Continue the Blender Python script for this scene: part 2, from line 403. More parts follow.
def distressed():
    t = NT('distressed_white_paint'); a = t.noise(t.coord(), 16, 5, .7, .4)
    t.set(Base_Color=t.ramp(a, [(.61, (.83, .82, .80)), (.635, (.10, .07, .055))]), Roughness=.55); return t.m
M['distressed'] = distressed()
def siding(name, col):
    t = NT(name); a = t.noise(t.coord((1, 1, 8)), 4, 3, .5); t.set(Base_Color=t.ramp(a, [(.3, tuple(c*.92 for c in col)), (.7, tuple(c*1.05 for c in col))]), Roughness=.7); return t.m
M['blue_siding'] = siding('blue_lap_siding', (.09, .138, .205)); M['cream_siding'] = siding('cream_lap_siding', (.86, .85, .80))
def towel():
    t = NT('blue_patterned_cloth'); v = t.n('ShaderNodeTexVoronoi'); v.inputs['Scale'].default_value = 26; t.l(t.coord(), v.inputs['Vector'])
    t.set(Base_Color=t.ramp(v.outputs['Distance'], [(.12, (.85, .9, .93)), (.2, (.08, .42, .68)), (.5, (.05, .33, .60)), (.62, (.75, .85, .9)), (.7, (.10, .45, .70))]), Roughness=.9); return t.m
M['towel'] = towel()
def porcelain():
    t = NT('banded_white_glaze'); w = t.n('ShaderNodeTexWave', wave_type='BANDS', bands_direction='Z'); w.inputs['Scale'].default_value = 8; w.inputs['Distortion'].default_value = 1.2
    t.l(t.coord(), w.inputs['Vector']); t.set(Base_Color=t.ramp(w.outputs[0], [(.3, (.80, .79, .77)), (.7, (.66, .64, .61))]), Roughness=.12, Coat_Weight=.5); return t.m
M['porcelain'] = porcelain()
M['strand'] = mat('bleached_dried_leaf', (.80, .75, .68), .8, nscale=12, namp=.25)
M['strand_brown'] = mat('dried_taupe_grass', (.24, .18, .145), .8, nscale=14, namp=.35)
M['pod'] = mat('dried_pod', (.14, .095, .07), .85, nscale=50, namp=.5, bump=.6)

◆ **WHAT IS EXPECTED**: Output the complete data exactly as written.

◆ **FULL RESPONSE**:
Continue the Blender Python script for this scene: part 2, from line 403. More parts follow.
def distressed():
    t = NT('distressed_white_paint'); a = t.noise(t.coord(), 16, 5, .7, .4)
    t.set(Base_Color=t.ramp(a, [(.61, (.83, .82, .80)), (.635, (.10, .07, .055))]), Roughness=.55); return t.m
M['distressed'] = distressed()
def siding(name, col):
    t = NT(name); a = t.noise(t.coord((1, 1, 8)), 4, 3, .5); t.set(Base_Color=t.ramp(a, [(.3, tuple(c*.92 for c in col)), (.7, tuple(c*1.05 for c in col))]), Roughness=.7); return t.m
M['blue_siding'] = siding('blue_lap_siding', (.09, .138, .205)); M['cream_siding'] = siding('cream_lap_siding', (.86, .85, .80))
def towel():
    t = NT('blue_patterned_cloth'); v = t.n('ShaderNodeTexVoronoi'); v.inputs['Scale'].default_value = 26; t.l(t.coord(), v.inputs['Vector'])
    t.set(Base_Color=t.ramp(v.outputs['Distance'], [(.12, (.85, .9, .93)), (.2, (.08, .42, .68)), (.5, (.05, .33, .60)), (.62, (.75, .85, .9)), (.7, (.10, .45, .70))]), Roughness=.9); return t.m
M['towel'] = towel()
def porcelain():
    t = NT('banded_white_glaze'); w = t.n('ShaderNodeTexWave', wave_type='BANDS', bands_direction='Z'); w.inputs['Scale'].default_value = 8; w.inputs['Distortion'].default_value = 1.2
    t.l(t.coord(), w.inputs['Vector']); t.set(Base_Color=t.ramp(w.outputs[0], [(.3, (.80, .79, .77)), (.7, (.66, .64, .61))]), Roughness=.12, Coat_Weight=.5); return t.m
M['porcelain'] = porcelain()
M['strand'] = mat('bleached_dried_leaf', (.80, .75, .68), .8, nscale=12, namp=.25)
M['strand_brown'] = mat('dried_taupe_grass', (.24, .18, .145), .8, nscale=14, namp=.35)
M['pod'] = mat('dried_pod', (.14, .095, .07), .85, nscale=50, namp=.5, bump=.6)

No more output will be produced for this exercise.